There’s also a host of extra goodies for dedicated fans, many of which can be unlocked by accumulating the in-game money system (Capcom’s recurring “zenny”) to buy new outfits, unlock artwork, and even character profiles. There’s even a wacky top-down shooter called “Tatsunoko vs. Capcom: Ultimate All-Shooters” that features the cast in an equally-crazy shooter that’s a nice touch to an already stuffed package.

Also worth noting is the new artwork by frequent Capcom-contributor Udon that grace individual characters endings. If you like their particular flavor of artwork, you’ll probably be happy with their work here. It would have been nice if Capcom had left the original animated endings, at least as an option, however.

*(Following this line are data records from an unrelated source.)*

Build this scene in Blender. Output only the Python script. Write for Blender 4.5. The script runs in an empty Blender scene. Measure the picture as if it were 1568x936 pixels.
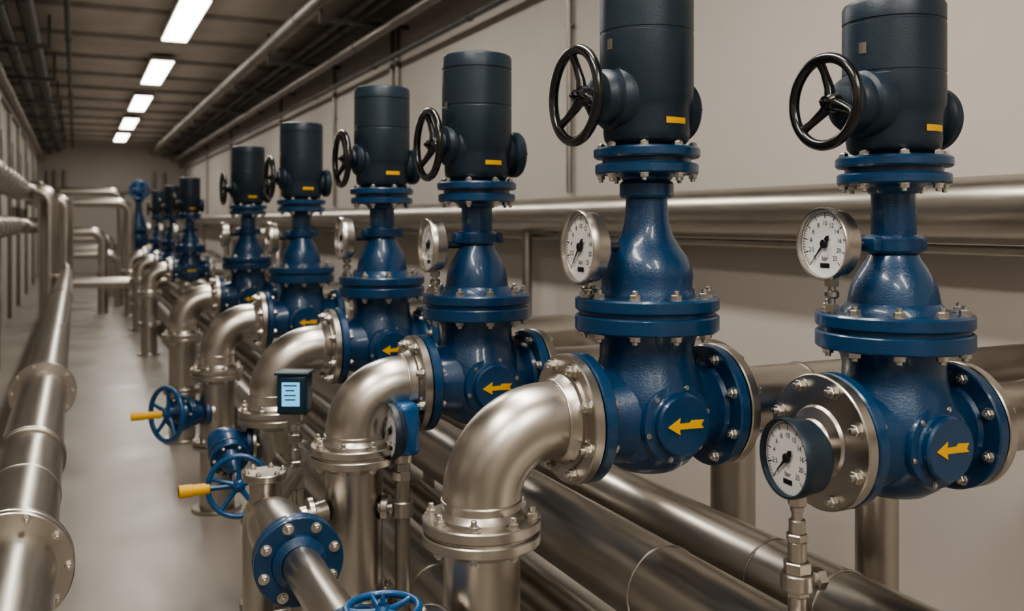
import bpy, bmesh, math
from mathutils import Vector, Matrix
from math import pi, sin, cos, radians

# ------------------------------------------------------------ materials
def mat(name, col, rough=0.5, metal=0.0, bump=0.0, bscale=60, var=0.08, vscale=6, coat=0.0,
        rvar=0.0, stretch=(1,1,1), emit=0, emitcol=None, spec=0.5):
    m = bpy.data.materials.new(name); m.use_nodes = True
    nt = m.node_tree; n = nt.nodes; l = nt.links
    b = n['Principled BSDF']
    b.inputs['Roughness'].default_value = rough
    b.inputs['Metallic'].default_value = metal
    b.inputs['Coat Weight'].default_value = coat
    b.inputs['Coat Roughness'].default_value = 0.12
    b.inputs['Specular IOR Level'].default_value = spec
    tc = n.new('ShaderNodeTexCoord'); mp = n.new('ShaderNodeMapping')
    mp.inputs['Scale'].default_value = stretch
    l.new(tc.outputs['Object'], mp.inputs['Vector'])
    nz = n.new('ShaderNodeTexNoise'); nz.inputs['Scale'].default_value = vscale
    nz.inputs['Detail'].default_value = 6
    l.new(mp.outputs[0], nz.inputs['Vector'])
    rmp = n.new('ShaderNodeValToRGB')
    rmp.color_ramp.elements[0].position = 0.3; rmp.color_ramp.elements[1].position = 0.7
    rmp.color_ramp.elements[0].color = (*[c*(1-var) for c in col], 1)
    rmp.color_ramp.elements[1].color = (*[min(1, c*(1+var)) for c in col], 1)
    l.new(nz.outputs['Fac'], rmp.inputs['Fac']); l.new(rmp.outputs[0], b.inputs['Base Color'])
    if rvar:
        mr = n.new('ShaderNodeMapRange')
        mr.inputs['From Min'].default_value = 0.3; mr.inputs['From Max'].default_value = 0.7
        mr.inputs['To Min'].default_value = rough-rvar; mr.inputs['To Max'].default_value = rough+rvar
        l.new(nz.outputs['Fac'], mr.inputs['Value']); l.new(mr.outputs[0], b.inputs['Roughness'])
    if bump:
        n2 = n.new('ShaderNodeTexNoise'); n2.inputs['Scale'].default_value = bscale
        n2.inputs['Detail'].default_value = 3
        l.new(mp.outputs[0], n2.inputs['Vector'])
        bp = n.new('ShaderNodeBump'); bp.inputs['Strength'].default_value = bump
        bp.inputs['Distance'].default_value = 0.002
        l.new(n2.outputs['Fac'], bp.inputs['Height']); l.new(bp.outputs[0], b.inputs['Normal'])
    if emit:
        b.inputs['Emission Color'].default_value = (*(emitcol or col), 1)
        b.inputs['Emission Strength'].default_value = emit
    return m

BLUE = mat('valve_blue_paint', (0.0020,0.043,0.118), 0.34, bump=0.5, bscale=190, var=0.12, coat=0.4)
BLUEW = mat('handwheel_blue_paint', (0.003,0.072,0.21), 0.33, coat=0.4)
SLATE = mat('motor_slate_paint', (0.0135,0.027,0.042), 0.40, bump=0.2, bscale=260, var=0.1)
BLACK = mat('black_enamel', (0.006,0.006,0.007), 0.25, coat=0.5)
STEEL = mat('brushed_stainless', (0.50,0.468,0.425), 0.32, 1.0, bump=0.035, bscale=110, var=0.05, vscale=7, rvar=0.03)
STEELP = mat('pipe_stainless', (0.49,0.46,0.415), 0.31, 1.0, var=0.05, vscale=5, rvar=0.025, stretch=(12,.8,12))
BOLT = mat('zinc_bolt', (0.60,0.57,0.52), 0.34, 1.0, var=0.15, vscale=30)
GALV = mat('support_steel', (0.33,0.31,0.28), 0.42, 1.0, var=0.1)
WHITE = mat('dial_white', (0.80,0.80,0.80), 0.35, var=0.02, coat=0.9)
INK = mat('dial_ink', (0.008,0.008,0.010), 0.5)
YEL = mat('yellow_paint', (0.80,0.44,0.010), 0.45, var=0.08)
WALL = mat('wall_plaster', (0.52,0.485,0.445), 0.75, bump=0.2, bscale=40, var=0.04, vscale=1.2)
CEIL = mat('ceiling_panel', (0.66,0.61,0.555), 0.8, var=0.10, vscale=1.5)
BEAM = mat('beam_grey', (0.38,0.35,0.315), 0.7, var=0.1)
DARKP = mat('dark_conduit', (0.10,0.097,0.09), 0.5, 0.3, var=0.12)
FLOOR = mat('floor_concrete', (0.33,0.305,0.27), 0.36, var=0.10, vscale=1.3, bump=0.1, bscale=20, rvar=0.08)
LAMP = mat('lamp_diffuser', (1,0.96,0.88), 0.5, emit=9, emitcol=(1,0.95,0.87))
TEAL = mat('device_housing', (0.004,0.030,0.055), 0.38, coat=0.2)
SCREEN = mat('device_screen', (0.15,0.42,0.65), 0.2, emit=1.0, emitcol=(0.16,0.48,0.80), var=0.1)

# ------------------------------------------------------------ geometry
def T(x,y,z): return Matrix.Translation((x,y,z))
def fr(o, ax, up=None):
    ax = Vector(ax).normalized()
    if up is None: return T(*o) @ ax.to_track_quat('Z','Y').to_matrix().to_4x4()
    up = Vector(up); y = (up - ax*up.dot(ax)).normalized(); x = y.cross(ax)
    m = Matrix((( x.x,y.x,ax.x,o[0]),(x.y,y.y,ax.y,o[1]),(x.z,y.z,ax.z,o[2]),(0,0,0,1)))
    return m

class G:
    def __init__(s): s.v=[]; s.f=[]; s.m=[]; s.mats=[]
    def mi(s, m):
        if m not in s.mats: s.mats.append(m)
        return s.mats.index(m)
    def add(s, vs, fs, m, M=Matrix()):
        o=len(s.v); k=s.mi(m)
        s.v += [M @ Vector(v) for v in vs]
        for f in fs: s.f.append([i+o for i in f]); s.m.append(k)
    def lathe(s, prof, m, M=Matrix(), seg=48):
        vs=[]; fs=[]; rings=[]
        for r,z in prof:
            if r < 1e-6: rings.append([len(vs)]); vs.append((0,0,z))
            else:
                rings.append(list(range(len(vs), len(vs)+seg)))
                vs += [(r*cos(2*pi*i/seg), r*sin(2*pi*i/seg), z) for i in range(seg)]
        for a,b in zip(rings, rings[1:]):
            for i in range(seg):
                j=(i+1)%seg
                if len(a)==1 and len(b)==1: continue
                if len(a)==1: fs.append([a[0], b[j], b[i]])
                elif len(b)==1: fs.append([a[i], a[j], b[0]])
                else: fs.append([a[i],a[j],b[j],b[i]])
        s.add(vs,fs,m,M)
    def disc(s, r, z0, z1, m, M=Matrix(), b=0.003, seg=48):
        if z0>z1: z0,z1=z1,z0
        s.lathe([(0,z0),(r-b,z0),(r,z0+b),(r,z1-b),(r-b,z1),(0,z1)], m, M, seg)
    def cyl(s, p, q, r, m, seg=24, b=0.0015):
        p=Vector(p); q=Vector(q); s.disc(r,0,(q-p).length,m,fr(p,q-p),b,seg)
    def box(s, c, d, m, M=Matrix(), bev=0.0):
        bm=bmesh.new(); bmesh.ops.create_cube(bm,size=1)
        for v in bm.verts: v.co = Vector((v.co.x*d[0], v.co.y*d[1], v.co.z*d[2])) + Vector(c)
        if bev: bmesh.ops.bevel(bm, geom=bm.edges[:], offset=bev, segments=3, affect='EDGES', profile=0.5)
        bm.verts.index_update()
        s.add([v.co.copy() for v in bm.verts], [[v.index for v in f.verts] for f in bm.faces], m, M)
        bm.free()
    def sweep(s, pts, r, m, seg=28, closed=False, M=Matrix(), caps=True):
        pts=[Vector(p) for p in pts]; n=len(pts); vs=[]; fs=[]
        def tan(i):
            if closed: return (pts[(i+1)%n]-pts[i-1]).normalized()
            if i==0: return (pts[1]-pts[0]).normalized()
            if i==n-1: return (pts[-1]-pts[-2]).normalized()
            return ((pts[i+1]-pts[i]).normalized()+(pts[i]-pts[i-1]).normalized()).normalized()
        t=tan(0); nrm=t.orthogonal().normalized()
        for i in range(n):
            t2=tan(i); nrm=(nrm - t2*nrm.dot(t2)).normalized(); bi=t2.cross(nrm)
            rr = r[i] if isinstance(r,(list,tuple)) else r
            for k in range(seg):
                a=2*pi*k/seg; vs.append(pts[i]+nrm*(rr*cos(a))+bi*(rr*sin(a)))
        for i in range(n if closed else n-1):
            for k in range(seg):
                a=i*seg; b=((i+1)%n)*seg; j=(k+1)%seg
                fs.append([a+k,a+j,b+j,b+k])
        if not closed and caps:
            fs.append(list(range(seg))[::-1]); fs.append([(n-1)*seg+k for k in range(seg)])
        s.add(vs,fs,m,M)
    def torus(s, R, r, m, M=Matrix(), seg=64, seg2=14):
        s.sweep([(R*cos(2*pi*i/seg),R*sin(2*pi*i/seg),0) for i in range(seg)], r, m, seg2, True, M)
    def bolt(s, M, r=0.012, h=0.010, stud=0.008, m=None):
        m = m or BOLT
        s.lathe([(0,0),(r*1.25,0),(r*1.25,0.0025),(0,0.0025)], m, M, 20)
        s.lathe([(r,0.0025),(r,h),(r*0.9,h+0.0015),(0,h+0.0015)], m, M, 6)
        if stud: s.lathe([(r*0.55,h),(r*0.55,h+stud),(r*0.4,h+stud+0.0015),(0,h+stud+0.0015)], m, M, 12)
    def bolts(s, n, R, z, M, down=False, ph=0.0, **k):
        for i in range(n):
            a=2*pi*(i+ph)/n
            L=M @ T(R*cos(a),R*sin(a),z)
            if down: L = L @ Matrix.Rotation(pi,4,'X')
            s.bolt(L,**k)
    def mesh(s, name):
        me=bpy.data.meshes.new(name); me.from_pydata([tuple(v) for v in s.v],[],s.f)
        for m in s.mats: me.materials.append(m)
        me.polygons.foreach_set('material_index', s.m)
        me.update()
        bm=bmesh.new(); bm.from_mesh(me); bmesh.ops.recalc_face_normals(bm,faces=bm.faces); bm.to_mesh(me); bm.free()
        me.polygons.foreach_set('use_smooth',[True]*len(me.polygons))
        me.set_sharp_from_angle(angle=radians(32))
        return me

COL=bpy.context.scene.collection
def obj(name, me, loc=(0,0,0), parent=None, rot=None):
    o=bpy.data.objects.new(name, me); COL.objects.link(o); o.location=loc
    if rot: o.rotation_euler=rot
    if parent: o.parent=parent
    return o
def empty(name, loc=(0,0,0)):
    o=bpy.data.objects.new(name,None); COL.objects.link(o); o.location=loc; o.empty_display_size=0.1; return o

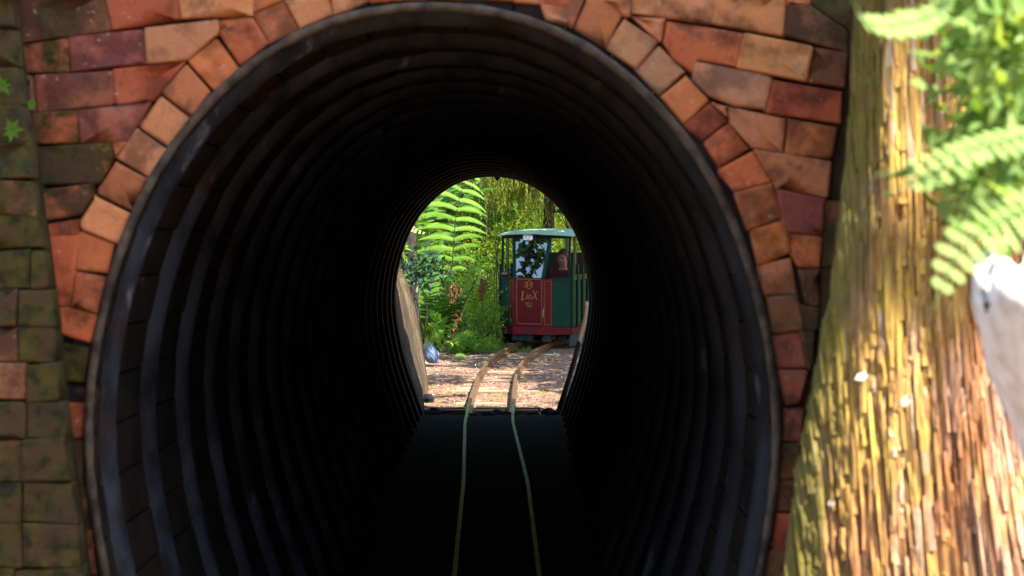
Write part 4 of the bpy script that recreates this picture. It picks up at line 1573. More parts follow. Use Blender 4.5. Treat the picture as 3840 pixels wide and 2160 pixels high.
# ------------------------------------------------------------------ people
def person(label, M4, x, y, seat, shirt, hair, sleeve, arms, lean=0.0, turn=0.0, long_hair=False):
    """seated figure, one skinned body; arms: per side (elbow, wrist, hand direction) in the train's own axes"""
    root = thing('person', label, 'person', 'people riding on the train')
    root.matrix_world = M4
    V, E, Rd = [], [], []

    def j(p, r, par=None):
        V.append(Vector(p))
        Rd.append(r)
        if par is not None:
            E.append((par, len(V) - 1))
        return len(V) - 1
    o = Vector((x, y, seat))
    pel = j(o + Vector((0, 0, .1)), (.14, .1))
    wst_ = j(o + Vector((lean * .3, -.01, .25)), (.125, .09), pel)
    ch = j(o + Vector((lean * .7, -.01, .43)), (.145, .1), wst_)
    nk0 = j(o + Vector((lean, -.01, .53)), (.07, .06), ch)
    nk = j(o + Vector((lean, -.02, .585)), (.045, .047), nk0)
    jaw = j(o + Vector((lean, -.045, .635)), (.05, .058), nk)
    sk = j(o + Vector((lean, -.03, .705)), (.068, .082), jaw)
    tp = j(o + Vector((lean, -.025, .765)), (.055, .066), sk)
    tip = j(o + Vector((lean + turn * .02, -.125, .672)), (.011, .012), jaw)
    for s, (el, wr, hd) in zip((-1, 1), arms):
        shd = j(o + Vector((lean + s * .165, 0, .475)), (.058, .055), ch)
        e_ = j(Vector(el), (.042, .042), shd)
        m2 = j(Vector(el).lerp(Vector(wr), .5), (.037, .037), e_)
        w_ = j(Vector(wr), (.026, .022), m2)
        hd = Vector(hd).normalized()
        sidev = hd.cross(Vector((0, 0, 1))).normalized() * s
        pl = j(Vector(wr) + hd * .05, (.034, .018), w_)
        kn = j(Vector(wr) + hd * .085, (.036, .015), pl)
        for f_, (ofs, ln) in enumerate(((-.027, .055), (-.009, .068), (.009, .064), (.027, .05))):
            f1 = j(V[kn] + sidev * ofs + hd * ln * .5 + Vector((0, 0, -.004)), (.0085, .0085), kn)
            j(V[kn] + sidev * ofs + hd * ln * .85 + Vector((0, 0, -.022)), (.007, .007), f1)
        t1 = j(V[w_] + hd * .035 - sidev * .04, (.011, .011), w_)
        j(V[w_] + hd * .07 - sidev * .05, (.009, .009), t1)
    for s in (-1, 1):
        hp = j(o + Vector((s * .085, -.03, .09)), (.085, .08), pel)
        kne = j(o + Vector((s * .1, -.36, .08)), (.058, .058), hp)
        ank = j(Vector((x + s * .1, y - .37, .28)), (.04, .04), kne)
        j(Vector((x + s * .1, y - .47, .26)), (.04, .028), ank)
    me = bpy.data.meshes.new('body')
    me.from_pydata([tuple(v) for v in V], E, [])
    ob = bpy.data.objects.new('body', me)
    COL.objects.link(ob)
    md = ob.modifiers.new('skin', 'SKIN')
    md.use_smooth_shade = True
    for i, r in enumerate(Rd):
        me.skin_vertices[0].data[i].radius = r
        me.skin_vertices[0].data[i].use_root = (i == 0)
    sb = ob.modifiers.new('sub', 'SUBSURF')
    sb.levels = sb.render_levels = 2
    dg = bpy.context.evaluated_depsgraph_get()
    dg.update()
    m2 = bpy.data.meshes.new_from_object(ob.evaluated_get(dg))
    bpy.data.objects.remove(ob)
    m2.materials.clear()
    for mt in (M[shirt], M['skin'], M['trousers']):
        m2.materials.append(mt)
    wrs = [Vector(a[1]) for a in arms]
    els = [Vector(a[0]) for a in arms]
    for p_ in m2.polygons:
        c_ = Vector(p_.center)
        k_ = 0
        if c_.z > seat + .535 and abs(c_.x - x - lean) < .12:
            k_ = 1
        elif c_.z < seat + .17 and min((c_ - w_).length for w_ in wrs) > .2:
            k_ = 2
        for e_, w_ in zip(els, wrs):
            ax = w_ - e_
            tt = (c_ - e_).dot(ax) / ax.length_squared
            if tt > (-.05 if sleeve == 'short' else .95) and (c_ - (e_ + ax * min(1, max(0, tt)))).length < .12:
                k_ = 1
        p_.material_index = k_
        p_.use_smooth = True
    body = link('body', m2, M[shirt], root)
    hc = o + Vector((lean, -.018, .715))
    b_ = MB()
    nu, nv = 18, 10
    for i in range(nv + 1):
        th = math.pi * .62 * i / nv
        for k in range(nu):
            a = 2 * math.pi * k / nu
            fr_ = max(0, -math.sin(a))          # front of the head
            t2 = th * (1 - .42 * fr_)
            if fr_ < .35:
                t2 = th * 1.3
            rr = .95 + .07 * mnoise.noise(Vector((a * 3, th * 4, x * 9)))
            b_.v.append(tuple(hc + Vector((.083 * math.sin(t2) * math.cos(a) * rr, .1 * math.sin(t2) * math.sin(a) * rr, .1 * math.cos(t2) * rr + .005))))
    for i in range(nv):
        for k in range(nu):
            k2 = (k + 1) % nu
            b_.f.append((i * nu + k, (i + 1) * nu + k, (i + 1) * nu + k2, i * nu + k2))
    b_.build('hair', M[hair], root, smooth=True)
    for s in (-1, 1):
        b_ = MB()
        c_ = o + Vector((lean + s * .03, -.104, .697))
        b_.tube([c_ + Vector((-.012, .002, 0)), c_ + Vector((0, -.004, 0)), c_ + Vector((.012, .002, 0))], [.003, .007, .003], 8)
        b_.build('eye', M['eye'], root)
        b_ = MB()
        c_ = o + Vector((lean + s * .074, -.02, .682))
        b_.tube([c_ + Vector((0, 0, -.028)), c_ + Vector((s * .008, .006, 0)), c_ + Vector((0, .004, .028))], [.008, .013, .009], 8)
        b_.build('ear', M['skin'], root, smooth=True)
    b_ = MB()
    c_ = o + Vector((lean, -.1, .632))
    b_.tube([c_ + Vector((-.022, .006, 0)), c_ + Vector((0, -.003, -.002)), c_ + Vector((.022, .006, 0))], [.002, .006, .002], 6)
    b_.build('mouth', M['lip'], root)
    return root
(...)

The true fighting spirit of the ‘Vs’ series is alive and well in Tatsunoko vs. Capcom: Ultimate All-Stars, which has somehow managed to make the impossible journey from Japan and right into our hearts. With its right balance of accessible gameplay, finger-mashing combos, and online multiplayer battles, this is definitely the best fighting game experience available on the Wii. While it may lack the complexity and technical dexterity of other games in the series, the sheer joy of mixing Capcom’s familiar faces with Tatsunoko’s relatively obscure (outside of Japan) troupe more than makes up for the loss. Its a seizure-inducing experience that’s worth your time, as only Capcom can deliver.